“Quando tutto sarà privato, saremo privati di tutto!”, recava scritto qualche tempo fa il cartello di una manifestante francese.
Tra le tante cose interessanti che stanno accadendo in Francia e che passano sotto traccia sui giornaloni padronali nostrani c’è il fatto che ampi settori della media borghesia, gli stessi che hanno portato al potere Macron per due volte, stanno iniziando a scaricarlo, inorriditi dal piglio autoritario e dalla manifesta insofferenza del potere (le manganellate e gli idranti) verso il malcontento della maggioranza dei francesi.
La riforma delle pensioni è stata solo la goccia che ha fatto traboccare il vaso, ma la vera questione riguarda, in Francia come nel Regno Unito e in Germania, la presa di coscienza, non solo da parte dei poveri e degli sfruttati, del fallimentare modello neoliberista.
Ciò che lascia un tantino sconcertati invece è che in Italia ci si mobiliti solo per i diritti (civili) dei benestanti.
Quella che investe le disuguaglianze economiche è una lotta trasversale che interessa i ceti popolari e quelli medi, entrambi sempre più impoveriti ed esasperati. Mettere insieme queste parti di società (“pars” è anche la radice della parola “partito”) significherebbe creare una massa critica enorme in grado di scatenare una formidabile onda d’urto contro i governi maggiordomi del grande capitale finanziario e della speculazione.
Com’è ovvio, arrivare a immaginare un partito fondato su posizioni antitetiche a quelle del modello immaginato dalla Scuola di Chicago è più facile a dirsi che a farsi. Soprattutto in un paese, qual è il nostro, in cui i rigurgiti di restaurazione sono avallati dal basso: i servi che ambiscono a diventare padroni.
E adesso il domandone finale: perché in Italia i (neo)liberali hanno ritenuto di dover colonizzare un apparato di tradizione politica prima comunista e poi socialdemocratica?
La risposta è ovvia: perché è più facile occupare una struttura con una base e un seguito elettorale già pronto all’uso per portarvi dentro i propri dogmi attraverso la tiritera delle competenze e del merito che creare qualcosa da zero.
Quello che in termini politici risulterebbe ributtante alla maggioranza delle persone diventa l’opportunità per élite vecchie e nuove di fare delle conquiste sociali argomento da gustosi apericena tra “arrivati”.

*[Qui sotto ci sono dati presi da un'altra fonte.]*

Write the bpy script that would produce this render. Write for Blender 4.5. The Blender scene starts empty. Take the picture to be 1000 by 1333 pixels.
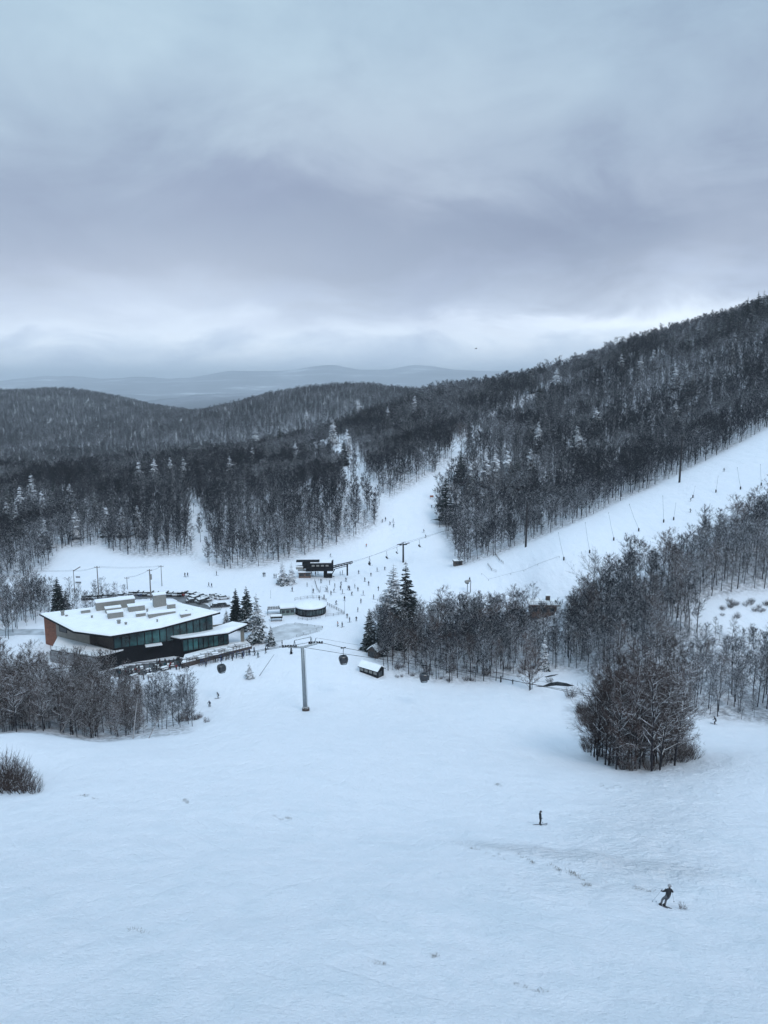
import bpy, bmesh, math, random
import numpy as np
from mathutils import Vector, Matrix
R = math.radians
random.seed(7); rng = np.random.default_rng(11)
scene = bpy.context.scene
COL = scene.collection
CAMZ = 76.0; TH = R(9.7); CT, ST = math.cos(TH), math.sin(TH)

# ------------------------------------------------------------------ camera
cd = bpy.data.cameras.new("camera"); cam = bpy.data.objects.new("camera", cd); COL.objects.link(cam)
cam.location = (0, 0, CAMZ); cam.rotation_euler = (R(90) - TH, 0, 0)
cd.sensor_fit = 'VERTICAL'; cd.sensor_height = 24.0; cd.lens = 24.0 * 1000 / 1333
cd.clip_start = 0.5; cd.clip_end = 60000
scene.camera = cam

def ray(px, py):
    """direction through a point of the photograph (used to survey the ground)"""
    a = (px - 500) / 1000.0; b = -(py - 666.5) / 1000.0
    return np.array([a, CT + ST * b, -ST + CT * b])
def at_y(px, py, Y):
    d = ray(px, py); t = Y / d[1]
    return np.array([d[0] * t, Y, CAMZ + d[2] * t])
def at_z(px, py, z):
    d = ray(px, py); t = (z - CAMZ) / d[2]
    return np.array([d[0] * t, d[1] * t, z])
def proj(x, y, z):
    dz = z - CAMZ
    dep = y * CT - dz * ST; up = y * ST + dz * CT
    return 500 + 1000 * x / dep, 666.5 - 1000 * up / dep

# ------------------------------------------------------------------ terrain
CP = []
def cz(x, y, z): CP.append((x, y, z))
def cy(px, py, Y): p = at_y(px, py, Y); CP.append(tuple(p))
def cpz(px, py, z): p = at_z(px, py, z); CP.append(tuple(p))
def SL(Y): return 49.2 - .29 * Y if Y > 80 else 26 + .42 * (80 - Y)
for Y in (-30, -10, 15, 40, 60, 80, 100, 120, 135, 150):
    for u in (-1.0, -.45, 0, .45, 1.0):
        x = u * (Y + 40)
        if Y > 125 and u != 0: continue
        cz(x, Y, SL(Y) + (1.5 if (u < -.9) else 0) + (2 if u > .9 else 0))
# knoll on the left, with a gully behind it
cpz(0, 958, 12.4); cpz(100, 963, 11.0); cpz(170, 966, 10.2); cpz(-200, 955, 13.5)
cpz(270, 942, 5.8); cpz(330, 925, 3.2)
cz(-58, 143, 5.0); cz(-85, 143, 6.0); cz(-60, 158, 1.5); cz(-95, 160, 2.0); cz(-44, 160, 1.8); cz(-150, 155, 5)
cz(-62, 103, 17.4); cz(-45, 96.5, 21.4)
# base area
for x, y, z in ((-40,178,.5),(0,180,0),(30,180,0),(-95,200,.6),(-40,200,0.4),(0,205,0),(40,205,0),(0,245,0),(-45,245,.4),(-90,250,.8),
                (-150,220,0),(-60,290,.6),(0,290,.3),(-120,300,1),(-200,290,1),(0,335,2),(28,306,2),(50,262,2),(60,232,1)): cz(x, y, z)
cpz(75, 718, 3.0); cpz(0, 757, 1); cpz(130, 714, 4); cpz(250, 726, 3); cpz(400, 722, 3.2); cpz(460, 700, 6); cpz(493, 680, 11)
cpz(540, 628, 24); cpz(590, 600, 33); cy(597, 572, 490); cy(640, 555, 560); cy(700, 522, 650); cpz(590, 660, 15); cpz(560, 700, 7)
cpz(592, 738, 3.5)
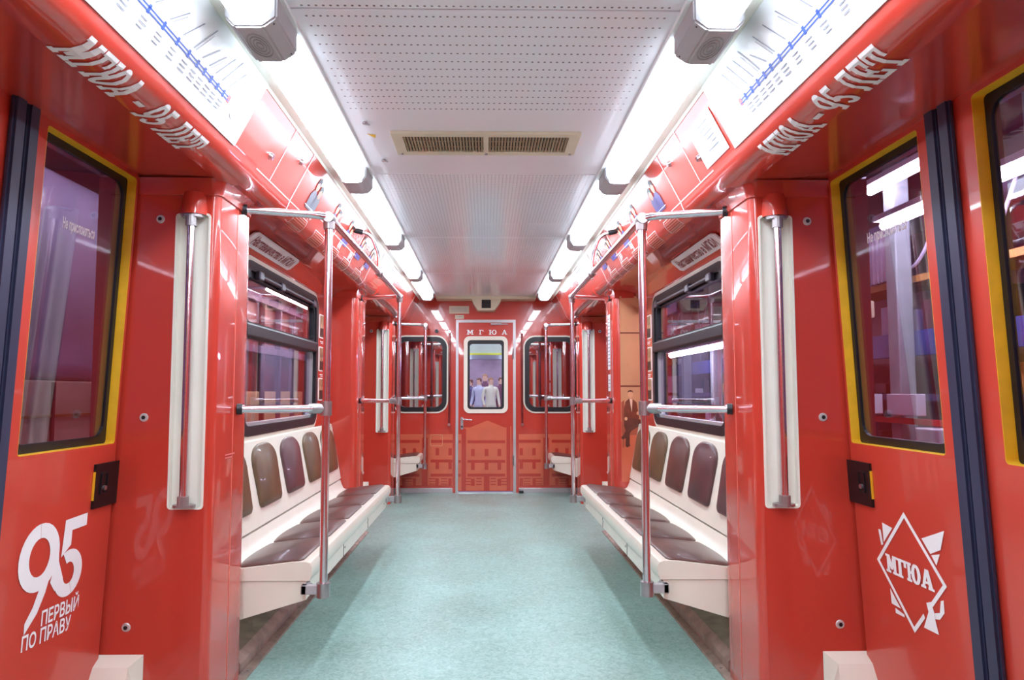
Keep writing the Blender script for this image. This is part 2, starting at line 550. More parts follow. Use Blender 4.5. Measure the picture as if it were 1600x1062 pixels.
# end wall with two windows and a doorway
EY = YE
def endfn(u, v, w_): return (u, EY + w_, v)
win_l = rrect(-1.105, -.485, .985, 1.875, .12)
win_r = rrect(.485, 1.105, .985, 1.875, .12)
bm = new()
plate(bm, [(-1.30, 0), (-.36, 0), (-.36, 2.09), (.36, 2.09), (.36, 0), (1.30, 0), (1.30, 2.45), (-1.30, 2.45)], [win_l, win_r], endfn, 0, .05)
wf = obj('wall_far', bm, RED)
tag(wf, 'red end wall with printed building and narrow door', 'wall', kind='structure')
bm = new(); box(bm, -1.30, 1.30, YB - .05, YB, 0, 2.45)
tag(obj('wall_near', bm, RED), 'plain red wall closing the carriage behind the viewer', 'wall', kind='structure')
ef = lambda u, v: (u, EY - .002, v)
# printed orange building
def col_print(x0, x1):
    orange.append(rect(x0, x1, .06, .70))
orange = []
for s in (-1, 1):
    orange.append(rect(*sorted((s * .40, s * 1.035)), .09, .705))
decal('building_print', orange, ef, ORANGE, wf)
dk = []
for s in (-1, 1):
    def rr(a, b, z0, z1): dk.append(rect(*sorted((s * a, s * b)), z0, z1))
    for z0 in (.60, .365, .195):
        rr(.40, .665, z0, z0 + .035); rr(.80, 1.03, z0, z0 + .035)
    rr(.70, .77, .09, .66)
    for x in (.43, .585, .86, .985):
        for z0, h in ((.45, .085), (.285, .085), (.09, .085)):
            rr(x - .02, x + .02, z0, z0 + h)
    for x in (.50, .64, .93):
        for k in range(3):
            rr(x - .04, x + .04, .10 + .032 * k, .112 + .032 * k)
decal('building_print_detail', dk, lambda u, v: (u, EY - .0035, v), REDPRINT, wf)
for s in (-1, 1):
    bm = new(); box(bm, *sorted((s * .40, s * 1.25)), EY - .02, EY - .001, 0, .06, .004)
    obj('kick_strip', bm, FRAMEM, wf)
bm = new()
plate(bm, rrect(-.67, -.52, .56, .70, .015), [rrect(-.664, -.526, .566, .694, .012)], endfn, -.006, -.001)
obj('hatch_outline', bm, TAN, wf)
for i, (s, hole) in enumerate(((-1, win_l), (1, win_r))):
    W = empty('window_%d' % (3 + i), (s * .795, EY, .97), 'dark mirror-like end window %s of the narrow end door' % side_word(s), 'window', kind='structure')
    x0, x1 = sorted((s * .485, s * 1.105))
    bm = new(); plate(bm, rrect(x0 - .028, x1 + .028, .957, 1.903, .145), [rrect(x0 - .008, x1 + .008, .977, 1.883, .125)], endfn, -.012, .0)
    obj('window_trim', bm, CREAM, W)
    bm = new(); plate(bm, rrect(x0 - .010, x1 + .010, .975, 1.885, .127), [rrect(x0 + .045, x1 - .045, 1.03, 1.83, .09)], endfn, -.018, .03)
    obj('window_gasket', bm, BLACK, W)
    bm = new(); plate(bm, rrect(x0 + .02, x1 - .02, 1.005, 1.855, .1), [], endfn, .012, .018)
    obj('window_pane', bm, GLASS_END, W)

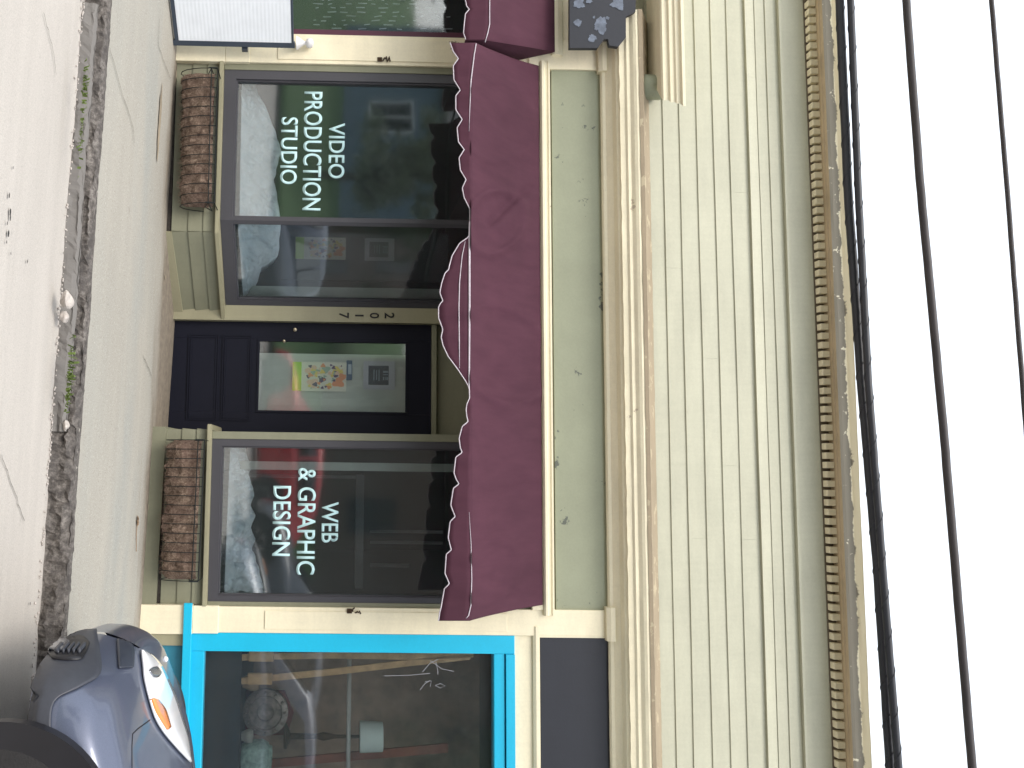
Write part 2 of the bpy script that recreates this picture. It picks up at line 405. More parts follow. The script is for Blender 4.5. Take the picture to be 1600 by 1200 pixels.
# hidden shell behind the fronts: rooms' floor, back wall, ceilings, dividing walls
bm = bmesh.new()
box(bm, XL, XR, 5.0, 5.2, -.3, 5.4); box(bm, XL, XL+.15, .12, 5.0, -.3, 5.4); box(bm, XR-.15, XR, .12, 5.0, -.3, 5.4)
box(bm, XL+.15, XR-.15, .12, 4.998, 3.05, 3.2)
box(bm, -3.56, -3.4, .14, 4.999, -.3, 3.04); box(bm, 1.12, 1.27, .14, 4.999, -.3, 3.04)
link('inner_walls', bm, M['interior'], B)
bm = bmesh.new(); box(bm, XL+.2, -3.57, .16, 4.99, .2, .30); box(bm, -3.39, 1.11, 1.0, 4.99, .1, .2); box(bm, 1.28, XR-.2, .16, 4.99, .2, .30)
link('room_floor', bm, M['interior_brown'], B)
# upper clapboards
lines = [1019, 1044, 1070, 1098, 1125, 1151, 1180, 1197, 1214, 1234]
zz = [Zt(p) for p in lines]
bm = bmesh.new()
joints = {1: [727, 420], 2: [842], 4: [727], 5: [842, 300], 3: [560], 6: [120]}
for i in range(len(zz)-1):
    z0, z1 = zz[i], zz[i+1]
    cuts = sorted([at(1100, u, 0).x for u in joints.get(i, [])]); xs = [XL]+cuts+[XR]
    for a, b in zip(xs, xs[1:]):
        n = 24; th = .012 if i != 6 else .026
        def jit(x, k, i=i): return (.002*noise.noise((x*.9, i*7.3, k)), .005*noise.noise((x*.55, i*3.1, 2))*(1 if k in (0, 1) else 0))
        extrude_x(bm, [(-th, z0), (.03, z0), (.03, z1+.012), (-.002, z1+.012)], a+.0005, b-.0005, n, jit)
link('upper_clapboards', bm, M['siding'], B)
bm = bmesh.new(); box(bm, XL, XR, .034, .11, 3.21, 5.75); link('wall', bm, M['siding'], B)
zt = Zt(1234); zd0 = Zt(1277, -.03); zd1 = Zt(1297, -.10)
bm = bmesh.new(); box(bm, XL, XR, -.028, .032, zt, zd1+.01); box(bm, XL, XR, -.036, -.029, zt+.0, zt+.02); link('cornice_frieze', bm, M['siding'], B)
bm = bmesh.new(); box(bm, XL, XR, -.034, -.0285, zd0+.004, zd1+.0105); link('dentil_gap_shade', bm, simple('shaded_gap_brown', (.16, .13, .095, 1), .8), B)  # thin board darkened to paint the shade between the dentils
# crown cornice
cz = zd1
bm = bmesh.new()
extrude_x(bm, [(.03, cz+.012), (-.13, cz+.012), (-.135, cz+.02), (-.22, cz+.035), (-.22, cz+.05), (.03, cz+.05)], XL, XR, 1)
corn = link('cornice', bm, M['soffit'], B)
bm = bmesh.new()
f0, f1, f2 = Zt(1309, -.24), Zt(1324, -.25), Zt(1336, -.30)
extrude_x(bm, [(.03, cz+.052), (-.236, cz+.052), (-.238, f0), (-.246, f0+.02), (-.255, f1), (-.275, f1+.012), (-.30, f1+.03), (-.305, f2), (.03, f2)], XL, XR, 200,
          lambda x, k: (.004*noise.noise((x*2, k, 1)), .004*noise.noise((x*3.1, k, 8)) if k >= 3 else 0))
link('crown_moulding', bm, M['peel'], corn)
# dentils, every one a block under the cornice
u_d = [6+14.42*i for i in range(84)]
bm = bmesh.new(); box(bm, -.0255, .0255, -.095, -.0345, zd0+.012, zd1+.011, .004)
first = None
x_start = at(1262, 4, -.095).x; x_end = at(1305, 1196, -.095).x
for i in range(84):
    x = lerp(x_start, x_end, i/83)
    if first is None: first = link('dentil', bm, M['cream'], corn); o = first
    else: o = first.copy(); COL.objects.link(o)
    o.location = (x, 0, 0)
    if o is not first: o.parent = corn; o.matrix_parent_inverse = first.matrix_parent_inverse.copy()
# storefront cornice
bm = bmesh.new()
z = lambda px, Y: Zt(px, Y)
prof = [(.02, z(944, 0)), (-.045, z(945, -.045)), (-.06, z(948, -.06)), (-.06, z(953, -.06)), (-.075, z(957, -.075)), (-.10, z(964, -.10)), (-.15, z(970, -.15)), (-.165, z(975, -.165)),
        (-.185, z(976, -.185)), (-.19, z(984, -.19)), (-.205, z(988, -.205)), (-.205, z(993, -.205)), (-.225, z(999, -.225)), (-.235, z(1004, -.235)), (-.235, z(1010, -.235)), (.02, z(1019, 0))]
extrude_x(bm, prof, at(985, 18, -.2).x, XR, 260, lambda x, k: (.003*noise.noise((x*3, k, 4)), (.006 if k in (7, 8) else .002)*noise.noise((x*9, k, 2))))
sc = link('storefront_cornice', bm, M['cream_chipped'], B)
bm = bmesh.new(); extrude_x(bm, [(-.02, z(1011, -.23)), (-.240, z(1008, -.24)), (-.243, z(1014, -.243)), (-.02, z(1019, 0)+.012)], at(985, 18, -.2).x, XR, 160, lambda x, k: (0, .004*noise.noise((x*7, k, 6))))
link('drip_edge', bm, M['gutter'], sc)
# sage fascia board with its beads
zfb, zft = 3.296, Zt(944, 0)
Lp, Rp, Tq = -3.345, 1.098, 1.300
bm = bmesh.new(); box(bm, Lp, Rp, -.012, .03, zfb, zft, 0); link('sign_fascia', bm, M['frieze'], B)
bm = bmesh.new()
zb0, zb1 = Zt(847, -.05), Zt(863, -.05)
extrude_x(bm, [(.02, zb0), (-.06, zb0), (-.075, zb0+.012), (-.075, zb0+.03), (-.05, zb0+.042), (-.05, zb1-.022), (-.06, zb1-.014), (-.06, zb1), (.02, zb1)], at(855, 96, -.06).x, at(855, 962, -.06).x, 60)
link('fascia_moulding', bm, M['cream'], B)
bm = bmesh.new(); extrude_x(bm, [(.02, 3.10), (-.05, 3.10), (-.05, zb0-.004), (.02, zb0-.004)], at(838, 84, -.05).x, Rp-.001, 1); link('awning_rail', bm, M['cream'], B)
bm = bmesh.new(); box(bm, Lp+.001, Rp-.001, .0, .028, 2.72, 3.098); link('bulkhead', bm, M['olive'], B)
# cream pilasters
def pilaster(x0, x1, ztop, zbot, hinge):
    bm = bmesh.new(); box(bm, x0, x1, -.035, .10, zbot+.25, ztop, .004); box(bm, x0+.03, x1-.03, -.043, -.036, 1.0, 2.9, .003)
    p = link('pilaster', bm, M['cream'], B)
    bm = bmesh.new(); box(bm, x0-.012, x1+.012, -.06, .10, zbot-.06, zbot+.40, .006); box(bm, x0-.006, x1+.006, -.05, .10, zbot+.402, zbot+.60, .004); link('plinth', bm, M['cream'], p)
    bm = bmesh.new()
    extrude_x(bm, [(.0, zft-.03), (-.07, zft-.03), (-.09, zft), (-.09, zft+.035), (0, zft+.035)], x0-.03, x1+.03); link('capital', bm, M['cream'], p)
    bm = bmesh.new(); hx, hz = hinge
    for k in range(4): tube(bm, [(hx+random.uniform(-.012, .012), -.047, hz-.035+.023*k), (hx+random.uniform(-.03, .03), -.062, hz-.03+.024*k), (hx+random.uniform(-.025, .025), -.047, hz-.02+.024*k)], .006, 6)
    box(bm, hx-.02, hx+.018, -.052, -.0435, hz-.055, hz-.015, .003)
    link('rusty_bracket', bm, M['iron'], p)
    return p
hl = at(600, 93, -.05); hr = at(553, 955, -.05)
pilaster(-3.60, Lp, zft-.002, zf(-3.5), (hl.x, hl.z)); pilaster(Rp, Tq-.002, zft-.002, zf(1.2), (hr.x, hr.z))

# --- window maker: frame bars round a pane in the plane through a (bottom left) and b (bottom right)
def window_plane(a, b, z0, z1, fl, fr, fb, ft, parent, name='frame', fmat='frame', gmat='glass', depth=.07, glass_in=.045):
    a = Vector((a[0], a[1], 0)); b = Vector((b[0], b[1], 0)); t = (b-a).normalized(); nrm = Vector((t.y, -t.x, 0)); L = (b-a).length
    def q(s, d, z): return a+t*s-nrm*d+Vector((0, 0, z))
    bm = bmesh.new()
    def bar(s0, s1, za, zb, d0=0, d1=depth):
        prism(bm, [q(s0, d0, za), q(s1, d0, za), q(s1, d0, zb), q(s0, d0, zb)], -nrm*(d1-d0))
    bar(0, fl, z0, z1); bar(L-fr, L, z0, z1); bar(fl, L-fr, z0, z0+fb); bar(fl, L-fr, z1-ft, z1)
    k = .012
    bar(fl, fl+k, z0+fb, z1-ft, .018, depth); bar(L-fr-k, L-fr, z0+fb, z1-ft, .018, depth); bar(fl+k, L-fr-k, z0+fb, z0+fb+k, .018, depth)
    fo = link(name, bm, M[fmat], parent)
    bm = bmesh.new(); prism(bm, [q(fl+.002, glass_in, z0+fb+.002), q(L-fr-.002, glass_in, z0+fb+.002), q(L-fr-.002, glass_in, z1-ft-.002), q(fl+.002, glass_in, z1-ft-.002)], -nrm*.006)
    pane = link('pane', bm, M[gmat], parent)
    return fo, pane
def text_mesh(s, x0, x1, z0, z1, Y, mat, parent, name, off=.013, th=.0015, frame=None):
    cu = bpy.data.curves.new(name, 'FONT'); cu.body = s; cu.offset = off; cu.resolution_u = 6; cu.extrude = .0
    to = bpy.data.objects.new(name, cu); COL.objects.link(to)
    bpy.context.view_layer.update()
    dg = bpy.context.evaluated_depsgraph_get(); me = bpy.data.meshes.new_from_object(to.evaluated_get(dg))
    COL.objects.unlink(to); bpy.data.objects.remove(to)
    bm = bmesh.new(); bm.from_mesh(me); bpy.data.meshes.remove(me)
    ax = min(v.co.x for v in bm.verts); bx = max(v.co.x for v in bm.verts); ay = min(v.co.y for v in bm.verts); by = max(v.co.y for v in bm.verts)
    for v in bm.verts:
        v.co = Vector((lerp(x0, x1, (v.co.x-ax)/(bx-ax)), Y, lerp(z0, z1, (v.co.y-ay)/(by-ay))))
    r = bmesh.ops.extrude_face_region(bm, geom=bm.faces[:])
    for v in [g for g in r['geom'] if isinstance(g, bmesh.types.BMVert)]: v.co.y -= th
    return link(name, bm, mat, parent)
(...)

In Italia ci sono ormai 10 milioni di persone che sono povere pur avendo un lavoro (fonti Istat e Forum DD). La destra meloniana che si finge paladina delle periferie ha buon gioco nel portarli dalla sua parte, contando su tre decenni e più di adesione al modello neoliberista da parte della sinistra di governo. Il resto lo fanno l’indifferenza e la rassegnazione che costituiscono il partito di maggioranza relativa nel Paese.
Staremo a vedere come evolveranno le proteste in Europa, ma dubito fortemente che in Italia si andrà oltre il nuovismo debole delle eroine da ZTL o il becerume populista destrorso.
Destra e sinistra, per capirci semplificando un po’, sono un blocco sociale privo di colore che vota per sé stesso e campa per cooptazione. Quando può, non esita a farsi aiutare dal folklore che porta il voto di non pochi nostalgici di certi marmorei busti del Ventennio e da quella parte delle periferie disagiate che non sa più a che santo votarsi per vedersi riconosciuto il diritto ad esistere in una società in cui chi ce l’ha fatta a farsi strada pontifica dal pergolato di rose su gruppetti facebook di pesci liberal e unicorni.
A ben vedere, in Italia tra riformisti di destra e rivoluzionari di sinistra non c’è alcuna differenza: i primi non fanno le riforme, i secondi non fanno le rivoluzioni. Tutti però hanno i loro quindici minuti di celebrità. E a volte sono anche troppi per un paese sull’orlo del baratro.